One day in 1930, the Vatican Secretary of State, Eugenio Cardinal Pacelli, the future Pius XII, pointed Montini out to a friend and remarked: "I like that tense young man." Pacelli watched and nourished Montini's career, and in 1937 appointed him Substitute Secretary of State for Ordinary Affairs. Montini admired his lean, ascetic superior and worked endless, selfless hours for him. Yet, says one layman who knows Montini well, "he suffered strongly under Pius XII's authority. It was a sort of father-son relationship, and it created complexes in the son. He was never liberated by the father. I saw him cry once out of frustration at something Pius was doing."

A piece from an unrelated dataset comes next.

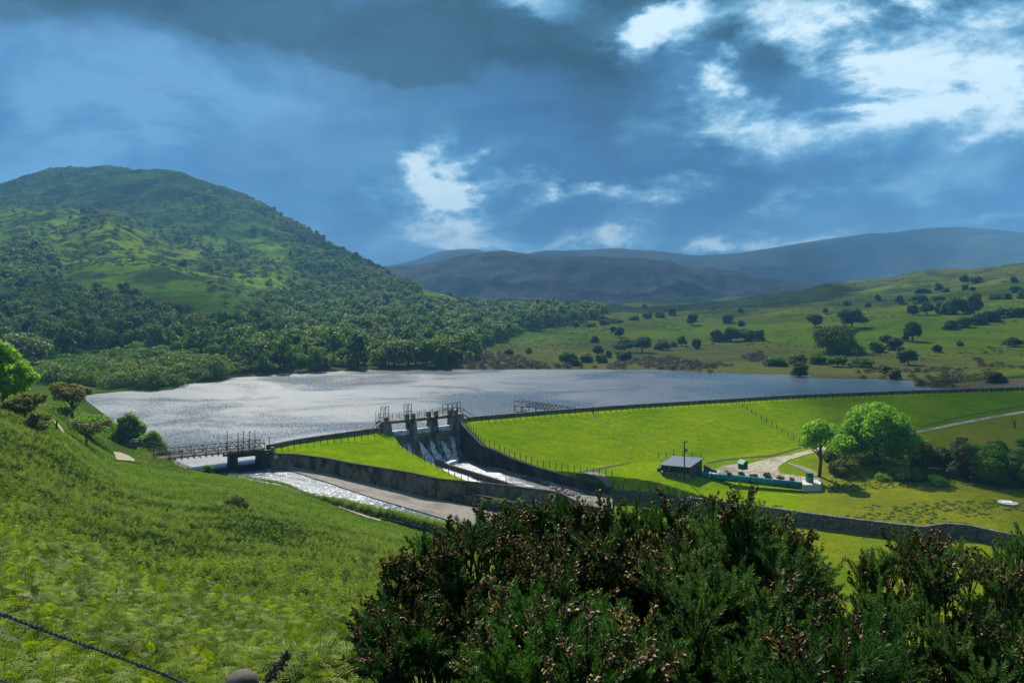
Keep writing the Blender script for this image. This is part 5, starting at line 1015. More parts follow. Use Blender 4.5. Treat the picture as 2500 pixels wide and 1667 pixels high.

In 1952, the Pope elevated Montini to the rank of Pro-Secretary of State for Ordinary Affairs. His opposite number was the older, more experienced Monsignor Domenico Tardini, who functioned as the Pro-Secretary for Extraordinary Affairs. In the division of Secretariat work, Montini handled the internal affairs of the church, Tardini the negotiations with diplomats accredited to the Holy See. In Rome, however, it soon became known that Montini was really the man to see on papal business. During Pius' bouts with illness, Montini passed along the Pope's orders to the Curia—a situation that did the young priest no good in the eyes of certain veteran cardinals.

Marked for Destiny. Eventually, the warm relationship between Pius XII and Montini became somewhat strained. One reason, apparently, was their differing views of Italian politics: Montini at the time favored a Christian Democratic opening to the left; Pius did not. Certainly Pius did hear Vatican whispers, spread by Montini's Curial enemies, that the Pro-Secretary was "disloyal" to the Pope—and perhaps Pius believed them.